§ Requirements
Output an exact reproduction of the data.

§ Dataset extract
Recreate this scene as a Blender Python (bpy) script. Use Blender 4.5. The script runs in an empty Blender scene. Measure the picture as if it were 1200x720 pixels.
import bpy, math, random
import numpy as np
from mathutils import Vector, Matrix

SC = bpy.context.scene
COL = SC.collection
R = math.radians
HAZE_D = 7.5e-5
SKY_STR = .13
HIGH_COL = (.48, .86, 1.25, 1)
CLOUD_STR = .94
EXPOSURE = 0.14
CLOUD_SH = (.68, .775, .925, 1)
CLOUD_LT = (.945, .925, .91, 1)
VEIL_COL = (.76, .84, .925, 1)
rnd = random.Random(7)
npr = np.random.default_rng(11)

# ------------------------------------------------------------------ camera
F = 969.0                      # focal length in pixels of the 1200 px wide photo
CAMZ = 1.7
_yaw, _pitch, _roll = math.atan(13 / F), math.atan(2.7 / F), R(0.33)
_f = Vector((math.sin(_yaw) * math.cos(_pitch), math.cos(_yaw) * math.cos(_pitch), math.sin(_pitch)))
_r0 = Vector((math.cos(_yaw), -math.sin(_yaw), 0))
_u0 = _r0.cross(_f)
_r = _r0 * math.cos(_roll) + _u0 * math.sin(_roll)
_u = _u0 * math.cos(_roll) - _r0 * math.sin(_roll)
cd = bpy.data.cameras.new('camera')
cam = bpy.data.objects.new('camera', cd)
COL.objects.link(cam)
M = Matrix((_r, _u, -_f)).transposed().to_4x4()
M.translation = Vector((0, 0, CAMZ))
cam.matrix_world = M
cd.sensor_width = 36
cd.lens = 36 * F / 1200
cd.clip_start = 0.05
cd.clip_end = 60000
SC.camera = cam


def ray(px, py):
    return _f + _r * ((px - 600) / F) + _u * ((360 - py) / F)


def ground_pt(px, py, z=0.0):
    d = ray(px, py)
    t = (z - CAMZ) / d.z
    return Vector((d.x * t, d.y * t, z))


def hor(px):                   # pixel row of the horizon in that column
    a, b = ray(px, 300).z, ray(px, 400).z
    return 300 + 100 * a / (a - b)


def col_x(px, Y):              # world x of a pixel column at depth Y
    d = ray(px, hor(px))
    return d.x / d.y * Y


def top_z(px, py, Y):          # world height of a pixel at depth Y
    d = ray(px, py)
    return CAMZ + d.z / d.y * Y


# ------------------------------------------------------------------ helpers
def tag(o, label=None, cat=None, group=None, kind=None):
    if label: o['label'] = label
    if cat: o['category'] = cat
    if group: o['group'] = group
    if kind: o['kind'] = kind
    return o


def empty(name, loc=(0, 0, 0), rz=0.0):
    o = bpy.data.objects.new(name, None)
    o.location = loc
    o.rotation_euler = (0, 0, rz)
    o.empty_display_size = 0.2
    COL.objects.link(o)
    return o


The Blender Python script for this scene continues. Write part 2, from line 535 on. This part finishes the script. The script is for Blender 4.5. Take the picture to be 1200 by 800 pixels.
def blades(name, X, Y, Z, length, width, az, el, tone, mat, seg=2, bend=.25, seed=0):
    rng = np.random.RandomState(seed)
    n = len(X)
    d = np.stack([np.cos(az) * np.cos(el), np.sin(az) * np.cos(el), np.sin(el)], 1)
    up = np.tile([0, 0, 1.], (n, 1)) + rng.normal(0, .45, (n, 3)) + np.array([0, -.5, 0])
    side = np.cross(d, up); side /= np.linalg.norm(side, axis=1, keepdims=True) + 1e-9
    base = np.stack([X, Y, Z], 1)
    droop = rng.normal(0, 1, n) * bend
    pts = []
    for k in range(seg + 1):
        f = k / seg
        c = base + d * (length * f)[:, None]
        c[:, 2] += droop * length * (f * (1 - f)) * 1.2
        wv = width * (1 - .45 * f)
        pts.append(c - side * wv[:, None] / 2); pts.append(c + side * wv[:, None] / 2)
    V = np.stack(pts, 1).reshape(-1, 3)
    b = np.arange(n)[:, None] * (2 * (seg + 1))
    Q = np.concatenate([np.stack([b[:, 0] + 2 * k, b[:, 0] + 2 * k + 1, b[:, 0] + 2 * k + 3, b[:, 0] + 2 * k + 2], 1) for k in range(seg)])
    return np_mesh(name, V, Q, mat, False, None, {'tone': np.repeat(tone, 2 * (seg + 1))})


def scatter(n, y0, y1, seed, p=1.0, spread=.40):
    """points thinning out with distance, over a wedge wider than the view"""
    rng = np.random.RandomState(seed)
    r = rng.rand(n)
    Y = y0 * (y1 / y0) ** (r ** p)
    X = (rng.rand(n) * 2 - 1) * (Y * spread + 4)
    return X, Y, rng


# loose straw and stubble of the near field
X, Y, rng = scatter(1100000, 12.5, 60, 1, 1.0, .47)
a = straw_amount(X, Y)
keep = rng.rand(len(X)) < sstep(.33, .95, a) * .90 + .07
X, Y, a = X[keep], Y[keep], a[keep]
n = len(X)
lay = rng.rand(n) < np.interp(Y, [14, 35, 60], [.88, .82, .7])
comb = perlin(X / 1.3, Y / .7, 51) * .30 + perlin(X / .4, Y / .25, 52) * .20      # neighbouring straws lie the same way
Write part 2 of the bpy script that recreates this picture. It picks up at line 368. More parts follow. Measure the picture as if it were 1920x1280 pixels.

§ Solution for this problem
Recreate this scene as a Blender Python (bpy) script. Use Blender 4.5. The script runs in an empty Blender scene. Measure the picture as if it were 1200x720 pixels.
import bpy, math, random
import numpy as np
from mathutils import Vector, Matrix

SC = bpy.context.scene
COL = SC.collection
R = math.radians
HAZE_D = 7.5e-5
SKY_STR = .13
HIGH_COL = (.48, .86, 1.25, 1)
CLOUD_STR = .94
EXPOSURE = 0.14
CLOUD_SH = (.68, .775, .925, 1)
CLOUD_LT = (.945, .925, .91, 1)
VEIL_COL = (.76, .84, .925, 1)
rnd = random.Random(7)
npr = np.random.default_rng(11)

# ------------------------------------------------------------------ camera
F = 969.0                      # focal length in pixels of the 1200 px wide photo
CAMZ = 1.7
_yaw, _pitch, _roll = math.atan(13 / F), math.atan(2.7 / F), R(0.33)
_f = Vector((math.sin(_yaw) * math.cos(_pitch), math.cos(_yaw) * math.cos(_pitch), math.sin(_pitch)))
_r0 = Vector((math.cos(_yaw), -math.sin(_yaw), 0))
_u0 = _r0.cross(_f)
_r = _r0 * math.cos(_roll) + _u0 * math.sin(_roll)
_u = _u0 * math.cos(_roll) - _r0 * math.sin(_roll)
cd = bpy.data.cameras.new('camera')
cam = bpy.data.objects.new('camera', cd)
COL.objects.link(cam)
M = Matrix((_r, _u, -_f)).transposed().to_4x4()
M.translation = Vector((0, 0, CAMZ))
cam.matrix_world = M
cd.sensor_width = 36
cd.lens = 36 * F / 1200
cd.clip_start = 0.05
cd.clip_end = 60000
SC.camera = cam


def ray(px, py):
    return _f + _r * ((px - 600) / F) + _u * ((360 - py) / F)


def ground_pt(px, py, z=0.0):
    d = ray(px, py)
    t = (z - CAMZ) / d.z
    return Vector((d.x * t, d.y * t, z))


def hor(px):                   # pixel row of the horizon in that column
    a, b = ray(px, 300).z, ray(px, 400).z
    return 300 + 100 * a / (a - b)


def col_x(px, Y):              # world x of a pixel column at depth Y
    d = ray(px, hor(px))
    return d.x / d.y * Y


def top_z(px, py, Y):          # world height of a pixel at depth Y
    d = ray(px, py)
    return CAMZ + d.z / d.y * Y


# ------------------------------------------------------------------ helpers
def tag(o, label=None, cat=None, group=None, kind=None):
    if label: o['label'] = label
    if cat: o['category'] = cat
    if group: o['group'] = group
    if kind: o['kind'] = kind
    return o


def empty(name, loc=(0, 0, 0), rz=0.0):
    o = bpy.data.objects.new(name, None)
    o.location = loc
    o.rotation_euler = (0, 0, rz)
    o.empty_display_size = 0.2
    COL.objects.link(o)
    return o


The Blender Python script for this scene continues. Write part 2, from line 535 on. This part finishes the script. The script is for Blender 4.5. Take the picture to be 1200 by 800 pixels.
def blades(name, X, Y, Z, length, width, az, el, tone, mat, seg=2, bend=.25, seed=0):
    rng = np.random.RandomState(seed)
    n = len(X)
    d = np.stack([np.cos(az) * np.cos(el), np.sin(az) * np.cos(el), np.sin(el)], 1)
    up = np.tile([0, 0, 1.], (n, 1)) + rng.normal(0, .45, (n, 3)) + np.array([0, -.5, 0])
    side = np.cross(d, up); side /= np.linalg.norm(side, axis=1, keepdims=True) + 1e-9
    base = np.stack([X, Y, Z], 1)
    droop = rng.normal(0, 1, n) * bend
    pts = []
    for k in range(seg + 1):
        f = k / seg
        c = base + d * (length * f)[:, None]
        c[:, 2] += droop * length * (f * (1 - f)) * 1.2
        wv = width * (1 - .45 * f)
        pts.append(c - side * wv[:, None] / 2); pts.append(c + side * wv[:, None] / 2)
    V = np.stack(pts, 1).reshape(-1, 3)
    b = np.arange(n)[:, None] * (2 * (seg + 1))
    Q = np.concatenate([np.stack([b[:, 0] + 2 * k, b[:, 0] + 2 * k + 1, b[:, 0] + 2 * k + 3, b[:, 0] + 2 * k + 2], 1) for k in range(seg)])
    return np_mesh(name, V, Q, mat, False, None, {'tone': np.repeat(tone, 2 * (seg + 1))})


def scatter(n, y0, y1, seed, p=1.0, spread=.40):
    """points thinning out with distance, over a wedge wider than the view"""
    rng = np.random.RandomState(seed)
    r = rng.rand(n)
    Y = y0 * (y1 / y0) ** (r ** p)
    X = (rng.rand(n) * 2 - 1) * (Y * spread + 4)
    return X, Y, rng


# loose straw and stubble of the near field
X, Y, rng = scatter(1100000, 12.5, 60, 1, 1.0, .47)
a = straw_amount(X, Y)
keep = rng.rand(len(X)) < sstep(.33, .95, a) * .90 + .07
X, Y, a = X[keep], Y[keep], a[keep]
n = len(X)
lay = rng.rand(n) < np.interp(Y, [14, 35, 60], [.88, .82, .7])
comb = perlin(X / 1.3, Y / .7, 51) * .30 + perlin(X / .4, Y / .25, 52) * .20      # neighbouring straws lie the same way
Write part 2 of the bpy script that recreates this picture. It picks up at line 368. More parts follow. Measure the picture as if it were 1920x1280 pixels.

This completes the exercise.